## PROBLEM STATEMENT
Return each line of the records holding the string "scene".

=== GIVEN DATA ===

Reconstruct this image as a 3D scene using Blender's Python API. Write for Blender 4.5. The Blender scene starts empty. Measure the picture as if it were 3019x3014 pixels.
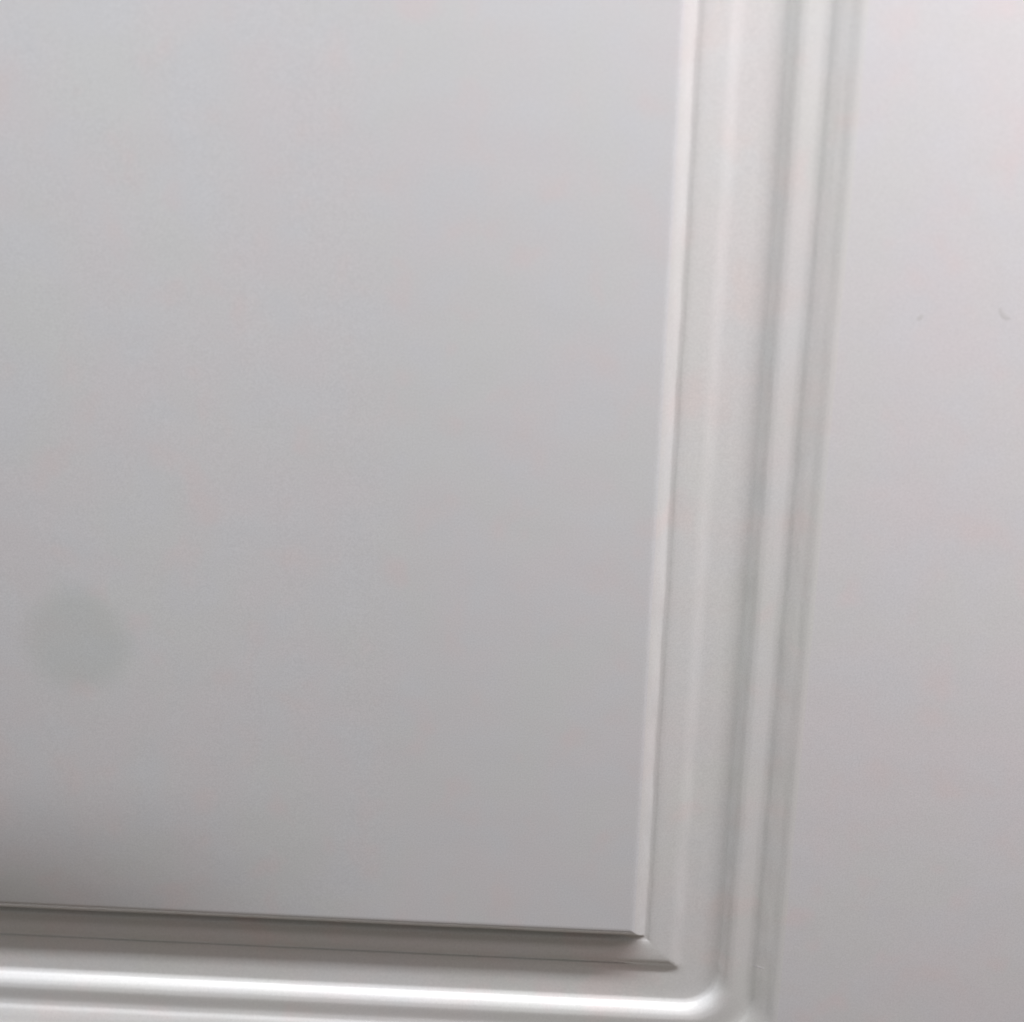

===
=== GIVEN DATA ===

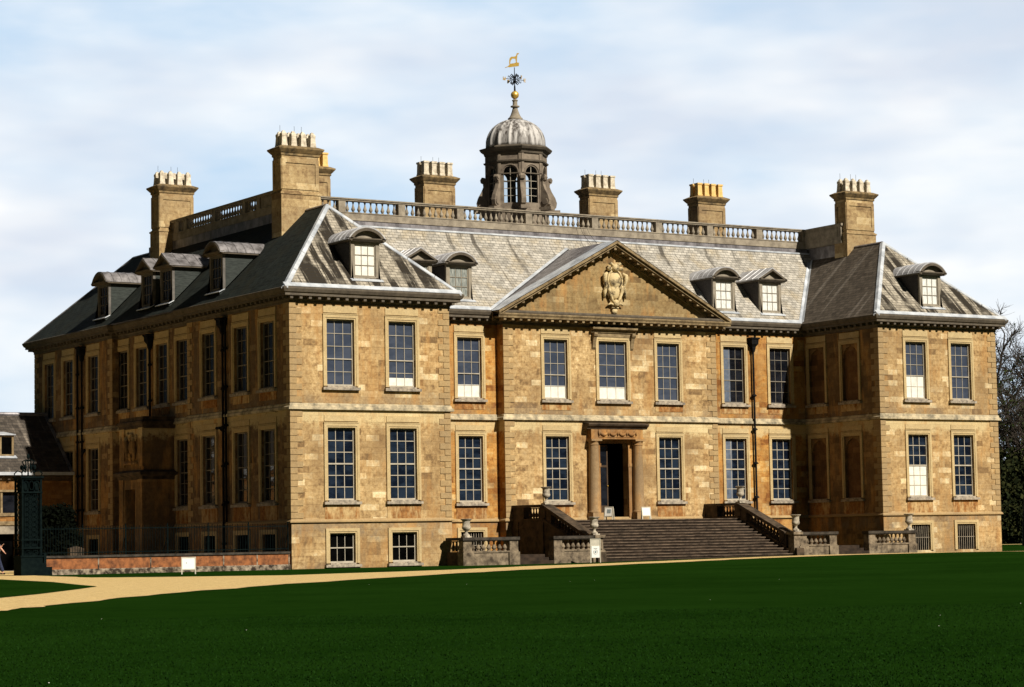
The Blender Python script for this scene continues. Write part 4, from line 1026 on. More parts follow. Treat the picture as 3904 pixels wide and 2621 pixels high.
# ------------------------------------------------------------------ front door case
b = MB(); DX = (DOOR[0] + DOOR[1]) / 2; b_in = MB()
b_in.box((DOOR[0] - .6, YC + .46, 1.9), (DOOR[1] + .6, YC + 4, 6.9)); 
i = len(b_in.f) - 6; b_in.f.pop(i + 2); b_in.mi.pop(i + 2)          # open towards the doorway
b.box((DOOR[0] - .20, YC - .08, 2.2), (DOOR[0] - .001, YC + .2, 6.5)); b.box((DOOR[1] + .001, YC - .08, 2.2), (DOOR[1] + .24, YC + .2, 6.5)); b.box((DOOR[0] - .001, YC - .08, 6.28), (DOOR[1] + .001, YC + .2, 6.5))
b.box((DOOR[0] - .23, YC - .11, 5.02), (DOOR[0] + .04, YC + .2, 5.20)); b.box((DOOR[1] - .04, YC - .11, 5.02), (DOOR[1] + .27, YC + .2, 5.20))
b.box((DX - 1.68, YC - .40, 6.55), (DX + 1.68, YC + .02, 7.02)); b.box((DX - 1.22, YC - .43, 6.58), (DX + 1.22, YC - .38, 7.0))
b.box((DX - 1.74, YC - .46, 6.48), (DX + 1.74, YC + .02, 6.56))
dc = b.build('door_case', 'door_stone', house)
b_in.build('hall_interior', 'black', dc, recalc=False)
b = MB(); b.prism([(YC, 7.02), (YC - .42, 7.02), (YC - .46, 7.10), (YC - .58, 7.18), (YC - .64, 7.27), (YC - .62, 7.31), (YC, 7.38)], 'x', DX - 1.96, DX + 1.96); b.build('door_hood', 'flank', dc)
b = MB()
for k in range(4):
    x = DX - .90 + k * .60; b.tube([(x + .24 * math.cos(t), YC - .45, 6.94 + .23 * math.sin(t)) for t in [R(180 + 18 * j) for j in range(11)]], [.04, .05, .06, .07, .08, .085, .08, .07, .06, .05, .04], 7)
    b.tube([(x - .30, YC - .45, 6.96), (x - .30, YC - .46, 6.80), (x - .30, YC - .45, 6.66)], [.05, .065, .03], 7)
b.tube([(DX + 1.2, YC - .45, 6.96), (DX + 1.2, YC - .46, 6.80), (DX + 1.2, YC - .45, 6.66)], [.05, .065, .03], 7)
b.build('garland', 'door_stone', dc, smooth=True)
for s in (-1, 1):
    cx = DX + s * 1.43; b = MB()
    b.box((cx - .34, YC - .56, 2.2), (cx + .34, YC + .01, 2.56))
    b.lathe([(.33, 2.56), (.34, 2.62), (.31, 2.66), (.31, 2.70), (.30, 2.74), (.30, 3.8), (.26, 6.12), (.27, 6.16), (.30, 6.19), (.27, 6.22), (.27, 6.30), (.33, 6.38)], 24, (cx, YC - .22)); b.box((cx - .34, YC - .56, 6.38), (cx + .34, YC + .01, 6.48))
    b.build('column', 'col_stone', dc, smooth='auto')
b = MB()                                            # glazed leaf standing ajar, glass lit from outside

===

## PROBLEM SOLUTION
Reconstruct this image as a 3D scene using Blender's Python API. Write for Blender 4.5. The Blender scene starts empty. Measure the picture as if it were 3019x3014 pixels.
The Blender Python script for this scene continues. Write part 4, from line 1026 on. More parts follow. Treat the picture as 3904 pixels wide and 2621 pixels high.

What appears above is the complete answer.